Let us by all means discuss whether these are contemptible responses to the primary Islamic meaning of the hijab, unworthy of the sort of judgment the EU court just handed down. One could argue that one ought not be upset at one’s six year old daughter seeing another six year old girl entirely covered in cloth; or one could argue that one is free to be upset, but not free to refuse to enter a store/restaurant where that little girl is playing behind the counter. You are living in a free country where people may freely express their belief about modesty and six year old girls; your task as a citizen of such a country is to tolerate this parental behavior.

But of course people are going to do what they want. Secular people might well – legitimately – care deeply about the formation of their female children into free and equal citizens of secular republics; they might legitimately regard visible female unfreedom as threatening to that formation.

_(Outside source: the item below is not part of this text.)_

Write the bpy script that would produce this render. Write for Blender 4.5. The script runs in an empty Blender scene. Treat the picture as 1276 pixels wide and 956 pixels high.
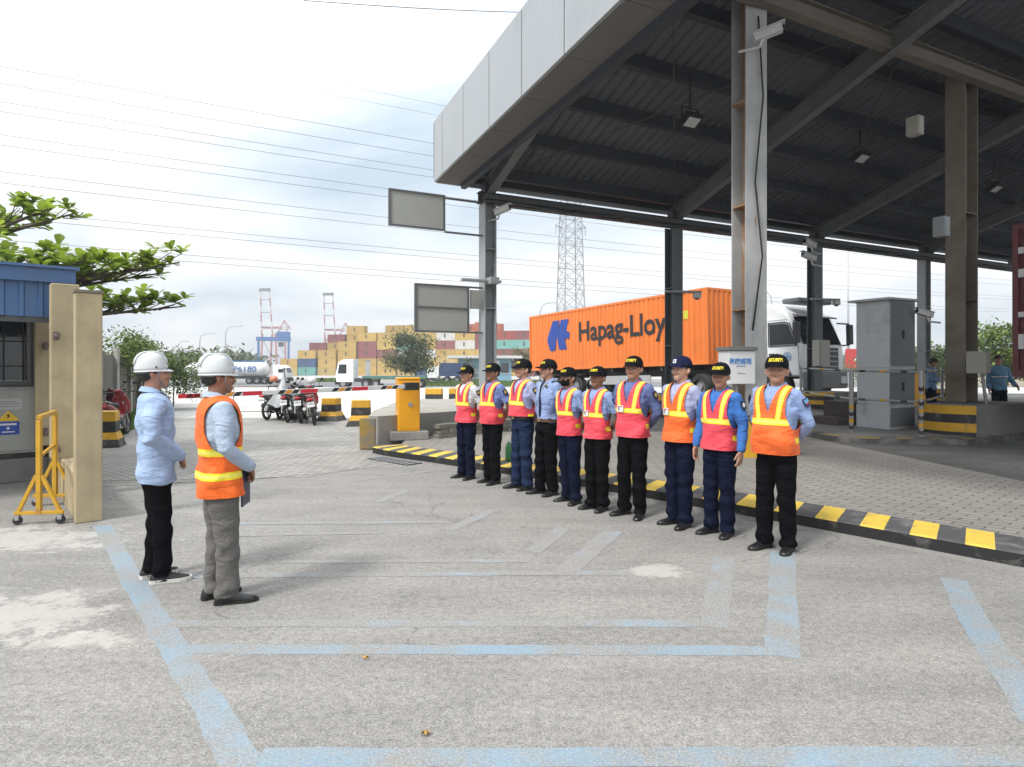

One might indeed begin to see a sort of boycott of spaces where the sight of unfree children and women is routine – a situation that the EU court is clearly responding to in its judgment.

It is not Islam, and it is not religion generally, to which these people are responding so negatively, I would argue. It is simply the sight of significantly unfree and unequal women and children that offends.

“While people with liberal values are highly tolerant of Muslims, such values are not predictive of support for the headscarf.” [Marc] Helbling hypothesizes this is because “people with liberal values are tolerant of immigrants in general but feel torn when it comes to religious practices that are perceived by some people as reflecting illiberal values.”

Again – by all means insist that hijabs are empowering and we seculars are getting it wrong, wrong, wrong. But realize that in making this claim you have a very high mountain to climb.